Elsewhere, the new elder we put in, Sambucus nigra ‘Black Lace’, has flowered for the first time and looks quite as nice as expected. The finely cut dark leaves are a perfect background for the large heads of pale pink flowers. Not having anything else handy, I under-planted it with dark blue trailing lobelia, which is just coming into flower. Trailing lobelia is a familiar summer plant, too run of the mill for some, but I think the combination works well, with the small blue flowers lighting up the ground beneath the elder foliage.


Sambucus nigra 'Black Lace'

Sambucus nigra ‘Black Lace’


On the other side of the garden, in the new bed, is a plant that I’d wanted for a long time, Sisyrinchium striatum, which is also flowering. The habit is iris-like but the flowers are more trumpet-shaped. From a distance it doesn’t look like much but, when you get closer, what looked like fairly non-descript pale yellow flowers are revealed to have a lot more character - a beautiful pattern of fine dark purple lines runs down the length of the petals and the unfurled flowers show shades of purple. This effect is added to by the flowers also being tinted with rich buttery yellow at the base. These are growing in combination with bright orange Eschscholzia californica and dark purple salvias and I’m well pleased with it


Sisyrinchium striatum

Sisyrinchium striatum


Linaria purpurea has seeded itself all over the place again this year. This, too, is a very common plant, a weed for some, but I really like it and if there’s too much I can always pull it out. It’s a wonderful filler for this time of year, with fine grey-green foliage and spires of small flowers in either pink or purple. The pink flowering type has the added advantage that the unopened buds are a few shades darker than the open ones. The shades of linaria go so well with many other perennials and look divine with the flowering stems of the dark red herbaceous potentillas growing through them. The bees like it, too.


Linara purpurea

Linaria purpurea


Foxgloves are in full flower and looking gorgeous, as foxgloves always do. I’m not sure what it is exactly about them – maybe it’s because they signal the start of real summer time, or maybe it’s the sight of them in the woods, standing tall and proud above the undergrowth, that makes them so attractive, but they are the most beautiful of plants.

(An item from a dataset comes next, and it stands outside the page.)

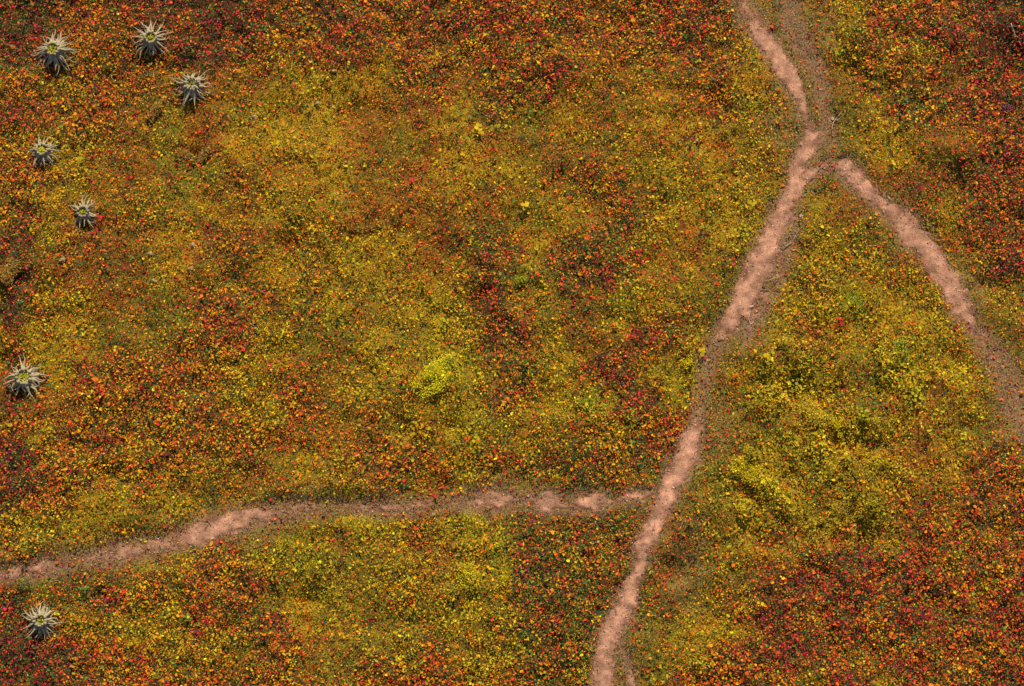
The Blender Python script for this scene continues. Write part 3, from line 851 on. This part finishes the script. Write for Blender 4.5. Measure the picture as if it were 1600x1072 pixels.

Last autumn, I dug up a lot of seedlings and spread them around the garden in places where I want them to self seed. Outside the kitchen window, in the shady corner under the apple tree, here and there in the front garden. In years to come, they should multiply and provide height, colour and plentiful bee food. The bees have been so busy going in and out of the flowers that many come out with white, pollen-covered heads, which looks quite odd.


This year a couple of the flower spikes looked as if they were going to be pale yellow and I was looking forward to seeing them but, once the flowers opened, they turned pink. It’s okay, but maybe better to have either one or the other.